Is the municipal staff in your city unionized?
I know what you mean. There’s something very comforting about being around Americans who are earnestly and dutifully doing the work. (One reason I really like voting in person—I love the old ladies who hand out the ballots, tell me the rules and carefully mark off my name…)
Sadly I’m too ignorant of the workings of the my local government to answer most of those questions.
I can tell you that we’re just a few miles outside of Atlanta. So while the government is nowhere near the size and scope of that city, it does have a large and diverse population by virtue of being part of the larger metropolitan area.
So, it’s more than a Mayberry, but it’s small enough that the scene I described is probably the norm.
Unfortunately, there’s a bit of a corollary to this.
I grew up in Vermont, sort of the birthplace of the town meeting. Yes, I’ve been to Plymouth Notch and I have no idea how Calvin and his family managed in the winters, but hey, there ya go.

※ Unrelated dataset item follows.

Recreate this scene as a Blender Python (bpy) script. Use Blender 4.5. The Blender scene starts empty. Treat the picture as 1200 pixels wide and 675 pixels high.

Town meetings, and council meetings, have a certain tendency. Yes, they can get things done, but as some studies of town meeting warnings (their agendas) has shown, the less control or power a town or municipality has, the bigger and bigger its warning gets on town meeting day.
Which seems counter-intuitive. But it does demonstrate that government organizations, of any size, will keep themselves busy, whether they actually need to or not.
Now imagine a federal bureaucracy that spends $3.6 trillion per year, and you get the idea we are far, far on the wrong side of this equation.